⟨

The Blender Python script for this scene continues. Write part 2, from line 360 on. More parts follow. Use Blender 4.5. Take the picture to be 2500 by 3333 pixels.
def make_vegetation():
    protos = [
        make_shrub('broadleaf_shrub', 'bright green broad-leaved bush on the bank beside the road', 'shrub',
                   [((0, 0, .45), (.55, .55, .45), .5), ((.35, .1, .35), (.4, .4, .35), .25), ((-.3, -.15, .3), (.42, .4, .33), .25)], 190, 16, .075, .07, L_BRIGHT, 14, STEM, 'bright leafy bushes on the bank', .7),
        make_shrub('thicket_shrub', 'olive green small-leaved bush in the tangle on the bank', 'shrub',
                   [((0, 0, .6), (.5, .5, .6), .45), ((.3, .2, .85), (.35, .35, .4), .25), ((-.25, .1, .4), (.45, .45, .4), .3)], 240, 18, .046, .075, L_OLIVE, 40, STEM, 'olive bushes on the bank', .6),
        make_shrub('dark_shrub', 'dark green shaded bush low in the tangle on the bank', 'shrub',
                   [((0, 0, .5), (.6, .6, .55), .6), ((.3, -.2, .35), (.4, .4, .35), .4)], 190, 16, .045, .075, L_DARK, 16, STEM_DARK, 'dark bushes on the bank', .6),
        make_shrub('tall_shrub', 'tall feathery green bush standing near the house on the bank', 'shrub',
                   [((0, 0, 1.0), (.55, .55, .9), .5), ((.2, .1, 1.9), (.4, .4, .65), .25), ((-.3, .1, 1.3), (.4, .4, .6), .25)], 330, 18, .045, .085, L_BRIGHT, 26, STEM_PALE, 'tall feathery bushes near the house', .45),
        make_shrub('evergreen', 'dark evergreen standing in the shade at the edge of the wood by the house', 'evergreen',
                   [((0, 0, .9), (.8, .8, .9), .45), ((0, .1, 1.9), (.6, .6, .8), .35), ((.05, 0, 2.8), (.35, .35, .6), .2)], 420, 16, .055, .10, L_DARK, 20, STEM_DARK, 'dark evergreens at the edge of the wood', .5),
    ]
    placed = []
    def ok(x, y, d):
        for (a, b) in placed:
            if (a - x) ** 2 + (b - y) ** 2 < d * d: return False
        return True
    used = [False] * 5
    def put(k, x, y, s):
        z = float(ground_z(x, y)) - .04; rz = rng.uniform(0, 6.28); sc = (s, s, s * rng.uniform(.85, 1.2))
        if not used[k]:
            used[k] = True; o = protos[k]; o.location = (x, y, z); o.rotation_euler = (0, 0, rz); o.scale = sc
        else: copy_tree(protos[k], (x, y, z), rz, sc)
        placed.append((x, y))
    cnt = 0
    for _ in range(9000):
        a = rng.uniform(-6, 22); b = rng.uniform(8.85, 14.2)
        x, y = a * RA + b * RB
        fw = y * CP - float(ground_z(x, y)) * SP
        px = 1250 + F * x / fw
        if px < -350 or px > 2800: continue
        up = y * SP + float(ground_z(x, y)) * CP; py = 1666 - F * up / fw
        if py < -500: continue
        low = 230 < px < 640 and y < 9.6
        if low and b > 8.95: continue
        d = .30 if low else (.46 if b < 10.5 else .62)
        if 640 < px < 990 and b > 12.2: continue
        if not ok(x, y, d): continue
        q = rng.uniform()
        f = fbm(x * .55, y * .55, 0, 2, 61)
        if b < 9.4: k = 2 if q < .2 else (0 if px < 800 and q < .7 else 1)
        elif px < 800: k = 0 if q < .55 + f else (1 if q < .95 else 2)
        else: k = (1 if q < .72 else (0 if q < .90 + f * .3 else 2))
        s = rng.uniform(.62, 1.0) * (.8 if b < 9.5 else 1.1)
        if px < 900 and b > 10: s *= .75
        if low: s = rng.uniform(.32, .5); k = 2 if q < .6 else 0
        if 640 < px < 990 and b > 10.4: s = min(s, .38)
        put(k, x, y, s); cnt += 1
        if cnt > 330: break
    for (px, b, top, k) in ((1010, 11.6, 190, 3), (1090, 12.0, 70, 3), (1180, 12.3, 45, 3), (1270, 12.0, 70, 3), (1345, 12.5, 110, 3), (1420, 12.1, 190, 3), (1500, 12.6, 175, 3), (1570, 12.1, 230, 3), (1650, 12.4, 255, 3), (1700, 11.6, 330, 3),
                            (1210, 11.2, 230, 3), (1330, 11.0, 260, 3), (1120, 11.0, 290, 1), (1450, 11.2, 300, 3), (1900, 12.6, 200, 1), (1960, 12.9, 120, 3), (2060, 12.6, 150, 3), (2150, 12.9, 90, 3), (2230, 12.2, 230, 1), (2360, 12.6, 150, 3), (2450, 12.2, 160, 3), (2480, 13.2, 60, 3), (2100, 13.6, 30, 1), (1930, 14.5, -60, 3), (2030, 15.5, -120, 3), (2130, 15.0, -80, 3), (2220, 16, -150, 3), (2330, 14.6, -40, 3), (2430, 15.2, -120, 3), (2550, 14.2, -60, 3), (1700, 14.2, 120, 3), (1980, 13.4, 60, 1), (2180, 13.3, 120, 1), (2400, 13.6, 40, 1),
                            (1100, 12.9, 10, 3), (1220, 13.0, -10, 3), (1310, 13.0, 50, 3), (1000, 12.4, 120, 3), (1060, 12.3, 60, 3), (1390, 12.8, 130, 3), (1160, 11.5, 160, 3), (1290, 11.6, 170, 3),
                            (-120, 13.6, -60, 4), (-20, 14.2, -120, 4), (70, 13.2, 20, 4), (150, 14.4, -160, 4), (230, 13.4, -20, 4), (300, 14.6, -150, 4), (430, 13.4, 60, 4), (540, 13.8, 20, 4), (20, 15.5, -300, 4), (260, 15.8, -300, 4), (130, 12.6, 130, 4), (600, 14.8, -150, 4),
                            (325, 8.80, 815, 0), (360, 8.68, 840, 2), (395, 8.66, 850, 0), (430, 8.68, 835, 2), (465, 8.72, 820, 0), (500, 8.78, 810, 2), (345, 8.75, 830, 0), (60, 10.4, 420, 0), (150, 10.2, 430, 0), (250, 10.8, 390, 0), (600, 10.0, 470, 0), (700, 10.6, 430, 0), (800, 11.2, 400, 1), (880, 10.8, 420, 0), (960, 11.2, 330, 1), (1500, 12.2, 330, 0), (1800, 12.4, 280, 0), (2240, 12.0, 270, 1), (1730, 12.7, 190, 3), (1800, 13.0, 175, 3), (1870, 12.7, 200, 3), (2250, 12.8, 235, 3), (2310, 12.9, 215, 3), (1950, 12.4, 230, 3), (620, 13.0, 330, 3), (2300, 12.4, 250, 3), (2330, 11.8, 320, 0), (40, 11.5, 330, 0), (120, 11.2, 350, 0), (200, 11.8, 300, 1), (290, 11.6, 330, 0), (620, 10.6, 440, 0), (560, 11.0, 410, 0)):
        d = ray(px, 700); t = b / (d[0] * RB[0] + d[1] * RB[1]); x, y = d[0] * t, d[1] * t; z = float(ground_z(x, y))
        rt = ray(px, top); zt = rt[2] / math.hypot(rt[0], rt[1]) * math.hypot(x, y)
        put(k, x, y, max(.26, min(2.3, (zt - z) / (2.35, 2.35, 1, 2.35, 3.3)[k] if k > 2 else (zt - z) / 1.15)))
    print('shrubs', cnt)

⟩

- Task to carry out -
Please repeat the listing above in full and exactly.

- Full answer -
The Blender Python script for this scene continues. Write part 2, from line 360 on. More parts follow. Use Blender 4.5. Take the picture to be 2500 by 3333 pixels.
def make_vegetation():
    protos = [
        make_shrub('broadleaf_shrub', 'bright green broad-leaved bush on the bank beside the road', 'shrub',
                   [((0, 0, .45), (.55, .55, .45), .5), ((.35, .1, .35), (.4, .4, .35), .25), ((-.3, -.15, .3), (.42, .4, .33), .25)], 190, 16, .075, .07, L_BRIGHT, 14, STEM, 'bright leafy bushes on the bank', .7),
        make_shrub('thicket_shrub', 'olive green small-leaved bush in the tangle on the bank', 'shrub',
                   [((0, 0, .6), (.5, .5, .6), .45), ((.3, .2, .85), (.35, .35, .4), .25), ((-.25, .1, .4), (.45, .45, .4), .3)], 240, 18, .046, .075, L_OLIVE, 40, STEM, 'olive bushes on the bank', .6),
        make_shrub('dark_shrub', 'dark green shaded bush low in the tangle on the bank', 'shrub',
                   [((0, 0, .5), (.6, .6, .55), .6), ((.3, -.2, .35), (.4, .4, .35), .4)], 190, 16, .045, .075, L_DARK, 16, STEM_DARK, 'dark bushes on the bank', .6),
        make_shrub('tall_shrub', 'tall feathery green bush standing near the house on the bank', 'shrub',
                   [((0, 0, 1.0), (.55, .55, .9), .5), ((.2, .1, 1.9), (.4, .4, .65), .25), ((-.3, .1, 1.3), (.4, .4, .6), .25)], 330, 18, .045, .085, L_BRIGHT, 26, STEM_PALE, 'tall feathery bushes near the house', .45),
        make_shrub('evergreen', 'dark evergreen standing in the shade at the edge of the wood by the house', 'evergreen',
                   [((0, 0, .9), (.8, .8, .9), .45), ((0, .1, 1.9), (.6, .6, .8), .35), ((.05, 0, 2.8), (.35, .35, .6), .2)], 420, 16, .055, .10, L_DARK, 20, STEM_DARK, 'dark evergreens at the edge of the wood', .5),
    ]
    placed = []
    def ok(x, y, d):
        for (a, b) in placed:
            if (a - x) ** 2 + (b - y) ** 2 < d * d: return False
        return True
    used = [False] * 5
    def put(k, x, y, s):
        z = float(ground_z(x, y)) - .04; rz = rng.uniform(0, 6.28); sc = (s, s, s * rng.uniform(.85, 1.2))
        if not used[k]:
            used[k] = True; o = protos[k]; o.location = (x, y, z); o.rotation_euler = (0, 0, rz); o.scale = sc
        else: copy_tree(protos[k], (x, y, z), rz, sc)
        placed.append((x, y))
    cnt = 0
    for _ in range(9000):
        a = rng.uniform(-6, 22); b = rng.uniform(8.85, 14.2)
        x, y = a * RA + b * RB
        fw = y * CP - float(ground_z(x, y)) * SP
        px = 1250 + F * x / fw
        if px < -350 or px > 2800: continue
        up = y * SP + float(ground_z(x, y)) * CP; py = 1666 - F * up / fw
        if py < -500: continue
        low = 230 < px < 640 and y < 9.6
        if low and b > 8.95: continue
        d = .30 if low else (.46 if b < 10.5 else .62)
        if 640 < px < 990 and b > 12.2: continue
        if not ok(x, y, d): continue
        q = rng.uniform()
        f = fbm(x * .55, y * .55, 0, 2, 61)
        if b < 9.4: k = 2 if q < .2 else (0 if px < 800 and q < .7 else 1)
        elif px < 800: k = 0 if q < .55 + f else (1 if q < .95 else 2)
        else: k = (1 if q < .72 else (0 if q < .90 + f * .3 else 2))
        s = rng.uniform(.62, 1.0) * (.8 if b < 9.5 else 1.1)
        if px < 900 and b > 10: s *= .75
        if low: s = rng.uniform(.32, .5); k = 2 if q < .6 else 0
        if 640 < px < 990 and b > 10.4: s = min(s, .38)
        put(k, x, y, s); cnt += 1
        if cnt > 330: break
    for (px, b, top, k) in ((1010, 11.6, 190, 3), (1090, 12.0, 70, 3), (1180, 12.3, 45, 3), (1270, 12.0, 70, 3), (1345, 12.5, 110, 3), (1420, 12.1, 190, 3), (1500, 12.6, 175, 3), (1570, 12.1, 230, 3), (1650, 12.4, 255, 3), (1700, 11.6, 330, 3),
                            (1210, 11.2, 230, 3), (1330, 11.0, 260, 3), (1120, 11.0, 290, 1), (1450, 11.2, 300, 3), (1900, 12.6, 200, 1), (1960, 12.9, 120, 3), (2060, 12.6, 150, 3), (2150, 12.9, 90, 3), (2230, 12.2, 230, 1), (2360, 12.6, 150, 3), (2450, 12.2, 160, 3), (2480, 13.2, 60, 3), (2100, 13.6, 30, 1), (1930, 14.5, -60, 3), (2030, 15.5, -120, 3), (2130, 15.0, -80, 3), (2220, 16, -150, 3), (2330, 14.6, -40, 3), (2430, 15.2, -120, 3), (2550, 14.2, -60, 3), (1700, 14.2, 120, 3), (1980, 13.4, 60, 1), (2180, 13.3, 120, 1), (2400, 13.6, 40, 1),
                            (1100, 12.9, 10, 3), (1220, 13.0, -10, 3), (1310, 13.0, 50, 3), (1000, 12.4, 120, 3), (1060, 12.3, 60, 3), (1390, 12.8, 130, 3), (1160, 11.5, 160, 3), (1290, 11.6, 170, 3),
                            (-120, 13.6, -60, 4), (-20, 14.2, -120, 4), (70, 13.2, 20, 4), (150, 14.4, -160, 4), (230, 13.4, -20, 4), (300, 14.6, -150, 4), (430, 13.4, 60, 4), (540, 13.8, 20, 4), (20, 15.5, -300, 4), (260, 15.8, -300, 4), (130, 12.6, 130, 4), (600, 14.8, -150, 4),
                            (325, 8.80, 815, 0), (360, 8.68, 840, 2), (395, 8.66, 850, 0), (430, 8.68, 835, 2), (465, 8.72, 820, 0), (500, 8.78, 810, 2), (345, 8.75, 830, 0), (60, 10.4, 420, 0), (150, 10.2, 430, 0), (250, 10.8, 390, 0), (600, 10.0, 470, 0), (700, 10.6, 430, 0), (800, 11.2, 400, 1), (880, 10.8, 420, 0), (960, 11.2, 330, 1), (1500, 12.2, 330, 0), (1800, 12.4, 280, 0), (2240, 12.0, 270, 1), (1730, 12.7, 190, 3), (1800, 13.0, 175, 3), (1870, 12.7, 200, 3), (2250, 12.8, 235, 3), (2310, 12.9, 215, 3), (1950, 12.4, 230, 3), (620, 13.0, 330, 3), (2300, 12.4, 250, 3), (2330, 11.8, 320, 0), (40, 11.5, 330, 0), (120, 11.2, 350, 0), (200, 11.8, 300, 1), (290, 11.6, 330, 0), (620, 10.6, 440, 0), (560, 11.0, 410, 0)):
        d = ray(px, 700); t = b / (d[0] * RB[0] + d[1] * RB[1]); x, y = d[0] * t, d[1] * t; z = float(ground_z(x, y))
        rt = ray(px, top); zt = rt[2] / math.hypot(rt[0], rt[1]) * math.hypot(x, y)
        put(k, x, y, max(.26, min(2.3, (zt - z) / (2.35, 2.35, 1, 2.35, 3.3)[k] if k > 2 else (zt - z) / 1.15)))
    print('shrubs', cnt)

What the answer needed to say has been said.